The Elephant in the Room – Microsoft
Initially, all attention was focused on Linux. OK, Linux. Nice OS for a fringe, and the TAM for anARM-based server, while interesting, looked like a small part of the maybe 20% of servers that run Linux. But at CES, NVIDIA and Microsoft demonstrated an NVIDIA Tegra (dual-core ARM @1.3 GHz) SOC product running a prototype Windows 7, and Microsoft spoke vaguely of a server OS for ARM-based servers.
Microsoft will be the difference between a healthy ripple and a tsunami. If Microsoft delivers a Windows 7 (or whatever they choose to call it) OS for an ARM desktop, that will drive immense volumes of new tablet and other client devices (I would buy a Windows system that had the same form factor as my iPad in a heartbeat). If they do a server OS, it will totally change the dynamics of the server CPU market. Note that I said the CPU market. The major system vendors will do just fine – they will simply design and ship these new hardware widgets. Microsoft will also prosper, with a piece of the action that otherwise would go to Apple and Android-based device vendors.

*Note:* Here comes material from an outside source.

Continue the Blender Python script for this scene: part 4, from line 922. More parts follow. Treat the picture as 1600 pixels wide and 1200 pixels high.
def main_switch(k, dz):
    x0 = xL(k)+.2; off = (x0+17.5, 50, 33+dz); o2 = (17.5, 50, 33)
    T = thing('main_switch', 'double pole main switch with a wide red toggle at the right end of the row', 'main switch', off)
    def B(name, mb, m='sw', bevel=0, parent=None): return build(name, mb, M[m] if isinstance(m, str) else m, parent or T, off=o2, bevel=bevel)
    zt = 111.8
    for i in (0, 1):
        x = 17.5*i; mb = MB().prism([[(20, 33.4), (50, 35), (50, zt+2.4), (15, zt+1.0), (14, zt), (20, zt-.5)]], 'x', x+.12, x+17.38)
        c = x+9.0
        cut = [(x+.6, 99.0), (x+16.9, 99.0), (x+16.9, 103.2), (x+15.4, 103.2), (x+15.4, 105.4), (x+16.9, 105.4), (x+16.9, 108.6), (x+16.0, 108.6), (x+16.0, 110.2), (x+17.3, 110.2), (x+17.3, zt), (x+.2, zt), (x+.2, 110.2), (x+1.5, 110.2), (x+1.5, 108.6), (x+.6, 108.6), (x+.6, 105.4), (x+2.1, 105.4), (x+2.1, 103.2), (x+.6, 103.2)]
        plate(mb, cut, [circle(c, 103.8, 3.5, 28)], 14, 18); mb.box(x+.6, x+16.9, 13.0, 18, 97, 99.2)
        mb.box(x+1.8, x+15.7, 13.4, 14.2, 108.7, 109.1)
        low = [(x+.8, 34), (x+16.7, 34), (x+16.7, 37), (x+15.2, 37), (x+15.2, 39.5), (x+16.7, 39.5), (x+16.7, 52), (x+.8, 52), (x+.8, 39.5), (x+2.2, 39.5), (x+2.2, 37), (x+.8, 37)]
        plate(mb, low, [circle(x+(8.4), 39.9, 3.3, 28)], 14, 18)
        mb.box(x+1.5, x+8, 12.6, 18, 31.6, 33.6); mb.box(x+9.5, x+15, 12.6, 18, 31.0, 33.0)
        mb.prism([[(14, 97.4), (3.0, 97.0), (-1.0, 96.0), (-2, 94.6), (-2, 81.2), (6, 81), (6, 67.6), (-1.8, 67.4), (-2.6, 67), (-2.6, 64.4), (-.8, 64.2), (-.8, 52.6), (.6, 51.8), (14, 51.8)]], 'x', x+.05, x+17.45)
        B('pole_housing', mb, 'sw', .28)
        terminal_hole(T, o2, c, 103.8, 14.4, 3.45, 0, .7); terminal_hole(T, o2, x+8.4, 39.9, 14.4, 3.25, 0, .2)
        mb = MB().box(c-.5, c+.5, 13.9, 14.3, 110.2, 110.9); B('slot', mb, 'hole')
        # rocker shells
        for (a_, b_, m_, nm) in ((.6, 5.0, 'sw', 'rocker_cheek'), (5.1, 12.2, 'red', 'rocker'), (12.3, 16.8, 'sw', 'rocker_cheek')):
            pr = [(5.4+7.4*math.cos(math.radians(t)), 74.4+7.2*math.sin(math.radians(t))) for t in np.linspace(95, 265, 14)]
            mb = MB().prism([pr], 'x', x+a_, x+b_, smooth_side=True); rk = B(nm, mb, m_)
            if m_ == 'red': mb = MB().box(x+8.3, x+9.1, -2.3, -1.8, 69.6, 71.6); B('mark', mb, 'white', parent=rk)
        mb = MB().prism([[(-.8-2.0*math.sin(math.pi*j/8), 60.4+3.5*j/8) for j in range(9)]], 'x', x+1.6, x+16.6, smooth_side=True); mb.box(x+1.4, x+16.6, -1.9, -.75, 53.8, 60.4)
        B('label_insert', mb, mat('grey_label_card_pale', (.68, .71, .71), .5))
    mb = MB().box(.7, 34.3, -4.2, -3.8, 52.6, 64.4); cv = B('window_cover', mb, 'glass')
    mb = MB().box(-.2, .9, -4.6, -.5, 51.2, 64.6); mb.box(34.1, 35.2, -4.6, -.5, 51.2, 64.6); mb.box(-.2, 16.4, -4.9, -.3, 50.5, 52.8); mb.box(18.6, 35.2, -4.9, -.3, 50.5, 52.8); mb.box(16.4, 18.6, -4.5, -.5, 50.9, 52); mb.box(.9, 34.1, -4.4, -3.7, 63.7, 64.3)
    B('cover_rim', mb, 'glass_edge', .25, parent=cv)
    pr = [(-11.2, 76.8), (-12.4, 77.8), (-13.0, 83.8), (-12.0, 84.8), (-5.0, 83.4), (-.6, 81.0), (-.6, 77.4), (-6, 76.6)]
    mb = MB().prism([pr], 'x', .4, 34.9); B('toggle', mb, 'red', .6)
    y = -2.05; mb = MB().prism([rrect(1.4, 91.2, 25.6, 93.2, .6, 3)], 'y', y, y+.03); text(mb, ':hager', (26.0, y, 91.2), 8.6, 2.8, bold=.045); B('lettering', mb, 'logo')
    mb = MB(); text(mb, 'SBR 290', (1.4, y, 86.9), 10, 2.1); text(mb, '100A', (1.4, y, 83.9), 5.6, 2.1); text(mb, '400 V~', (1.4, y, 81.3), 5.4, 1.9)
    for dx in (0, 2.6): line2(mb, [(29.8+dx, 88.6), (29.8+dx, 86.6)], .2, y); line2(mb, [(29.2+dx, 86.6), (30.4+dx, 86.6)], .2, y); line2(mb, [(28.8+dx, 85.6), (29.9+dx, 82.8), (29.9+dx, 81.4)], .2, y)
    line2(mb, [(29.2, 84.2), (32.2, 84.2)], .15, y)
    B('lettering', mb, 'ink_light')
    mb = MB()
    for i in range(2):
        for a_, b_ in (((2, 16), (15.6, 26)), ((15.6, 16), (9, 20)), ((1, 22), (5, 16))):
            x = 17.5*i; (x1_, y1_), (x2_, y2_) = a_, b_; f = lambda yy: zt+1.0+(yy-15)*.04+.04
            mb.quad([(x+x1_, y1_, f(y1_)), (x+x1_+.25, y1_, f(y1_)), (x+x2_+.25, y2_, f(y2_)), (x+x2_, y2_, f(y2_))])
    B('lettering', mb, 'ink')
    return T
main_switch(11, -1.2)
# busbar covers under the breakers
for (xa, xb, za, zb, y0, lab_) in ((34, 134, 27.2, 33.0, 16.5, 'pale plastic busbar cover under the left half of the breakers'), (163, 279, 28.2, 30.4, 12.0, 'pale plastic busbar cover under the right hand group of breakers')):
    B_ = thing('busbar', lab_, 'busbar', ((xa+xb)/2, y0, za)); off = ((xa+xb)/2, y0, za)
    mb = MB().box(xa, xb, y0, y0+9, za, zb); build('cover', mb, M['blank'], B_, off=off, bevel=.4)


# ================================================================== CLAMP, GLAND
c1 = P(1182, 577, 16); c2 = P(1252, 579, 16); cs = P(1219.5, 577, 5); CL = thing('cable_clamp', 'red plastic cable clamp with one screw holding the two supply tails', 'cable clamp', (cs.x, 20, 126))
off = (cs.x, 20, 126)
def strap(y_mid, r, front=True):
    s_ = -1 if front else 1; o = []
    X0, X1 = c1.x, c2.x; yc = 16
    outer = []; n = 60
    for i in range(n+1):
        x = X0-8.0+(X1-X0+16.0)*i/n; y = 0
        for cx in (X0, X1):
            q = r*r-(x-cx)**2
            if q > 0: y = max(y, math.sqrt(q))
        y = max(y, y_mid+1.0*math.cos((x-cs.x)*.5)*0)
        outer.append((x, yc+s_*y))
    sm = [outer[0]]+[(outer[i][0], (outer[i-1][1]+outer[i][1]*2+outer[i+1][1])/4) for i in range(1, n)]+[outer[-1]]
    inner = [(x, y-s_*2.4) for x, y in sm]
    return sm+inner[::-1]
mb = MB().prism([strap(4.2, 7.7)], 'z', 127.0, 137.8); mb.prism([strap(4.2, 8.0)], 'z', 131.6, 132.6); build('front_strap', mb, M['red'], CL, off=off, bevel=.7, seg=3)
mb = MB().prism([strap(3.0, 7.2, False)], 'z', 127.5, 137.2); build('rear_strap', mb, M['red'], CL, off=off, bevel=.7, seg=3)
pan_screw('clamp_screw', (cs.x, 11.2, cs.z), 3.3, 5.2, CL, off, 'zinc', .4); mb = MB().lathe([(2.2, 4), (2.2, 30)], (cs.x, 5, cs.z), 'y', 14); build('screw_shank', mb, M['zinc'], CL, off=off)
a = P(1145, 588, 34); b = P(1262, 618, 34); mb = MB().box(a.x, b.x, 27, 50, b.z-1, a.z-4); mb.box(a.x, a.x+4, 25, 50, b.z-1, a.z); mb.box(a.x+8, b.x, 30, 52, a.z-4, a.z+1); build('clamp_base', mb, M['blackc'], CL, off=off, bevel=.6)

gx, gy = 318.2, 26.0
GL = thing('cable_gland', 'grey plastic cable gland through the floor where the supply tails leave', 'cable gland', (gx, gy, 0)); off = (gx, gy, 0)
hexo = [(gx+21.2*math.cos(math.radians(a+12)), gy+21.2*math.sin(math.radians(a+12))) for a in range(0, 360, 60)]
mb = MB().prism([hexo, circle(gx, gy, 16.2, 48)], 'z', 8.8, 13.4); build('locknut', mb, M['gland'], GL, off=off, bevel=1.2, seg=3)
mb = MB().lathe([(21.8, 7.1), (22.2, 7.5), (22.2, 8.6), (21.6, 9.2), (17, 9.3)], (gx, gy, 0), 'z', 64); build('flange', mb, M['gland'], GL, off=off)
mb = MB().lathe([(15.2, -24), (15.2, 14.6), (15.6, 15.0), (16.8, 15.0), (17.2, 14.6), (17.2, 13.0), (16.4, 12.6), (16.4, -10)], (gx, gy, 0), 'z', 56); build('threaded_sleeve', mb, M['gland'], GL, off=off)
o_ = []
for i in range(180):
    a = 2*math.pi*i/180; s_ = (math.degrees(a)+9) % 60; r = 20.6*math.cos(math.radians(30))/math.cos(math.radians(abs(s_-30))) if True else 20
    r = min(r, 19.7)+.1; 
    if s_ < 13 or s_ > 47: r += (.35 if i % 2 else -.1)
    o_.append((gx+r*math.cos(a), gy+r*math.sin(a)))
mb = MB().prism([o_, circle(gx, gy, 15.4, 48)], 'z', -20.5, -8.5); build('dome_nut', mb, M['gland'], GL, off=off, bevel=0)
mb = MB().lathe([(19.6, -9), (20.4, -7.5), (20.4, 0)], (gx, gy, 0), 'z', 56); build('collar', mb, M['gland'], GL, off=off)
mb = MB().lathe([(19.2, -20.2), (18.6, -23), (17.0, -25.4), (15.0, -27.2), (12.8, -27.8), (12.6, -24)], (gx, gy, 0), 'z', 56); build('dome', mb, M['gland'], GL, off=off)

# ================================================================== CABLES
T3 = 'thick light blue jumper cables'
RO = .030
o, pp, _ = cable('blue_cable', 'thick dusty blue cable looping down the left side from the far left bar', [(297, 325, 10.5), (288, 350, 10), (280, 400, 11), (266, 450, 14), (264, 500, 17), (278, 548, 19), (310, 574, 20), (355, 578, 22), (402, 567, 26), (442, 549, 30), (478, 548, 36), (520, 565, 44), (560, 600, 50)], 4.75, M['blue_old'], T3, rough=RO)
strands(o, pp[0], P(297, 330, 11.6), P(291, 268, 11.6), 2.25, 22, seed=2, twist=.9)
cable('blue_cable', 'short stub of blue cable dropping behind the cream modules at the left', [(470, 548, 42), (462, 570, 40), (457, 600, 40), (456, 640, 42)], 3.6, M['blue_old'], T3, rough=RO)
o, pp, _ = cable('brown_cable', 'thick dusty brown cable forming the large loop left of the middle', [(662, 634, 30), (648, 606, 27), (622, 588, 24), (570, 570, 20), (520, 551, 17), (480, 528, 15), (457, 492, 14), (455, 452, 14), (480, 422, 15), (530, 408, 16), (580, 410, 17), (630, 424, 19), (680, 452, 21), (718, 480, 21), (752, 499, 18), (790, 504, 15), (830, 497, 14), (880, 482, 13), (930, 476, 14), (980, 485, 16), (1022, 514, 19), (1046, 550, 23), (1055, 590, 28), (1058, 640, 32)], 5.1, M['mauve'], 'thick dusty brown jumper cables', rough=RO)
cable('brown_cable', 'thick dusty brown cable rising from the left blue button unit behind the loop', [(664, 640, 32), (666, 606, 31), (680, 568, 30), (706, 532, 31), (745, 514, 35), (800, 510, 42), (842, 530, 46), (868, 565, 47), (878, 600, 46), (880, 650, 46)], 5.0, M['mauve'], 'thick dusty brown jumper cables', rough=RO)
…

The existance of an OS does not solve all problems, since ISVs must still recompile their software for the new OS, but that is ligher lifting than rewriting it for a new OS.
Intel and AMD? Well, yes both might get bruised, but they will react vigorously, with continued evolution of their legacy products, and possibly even as licensees of ARM. You’ve got a lot of very smart people, a lot of money, and immense incentives to keep making more, so almost any alignment is possible.
The one thing that is certain is that the pace of innovation and competition in the server world is not about to slow down.
Would you buy an ARM-based server if it ran your software stack?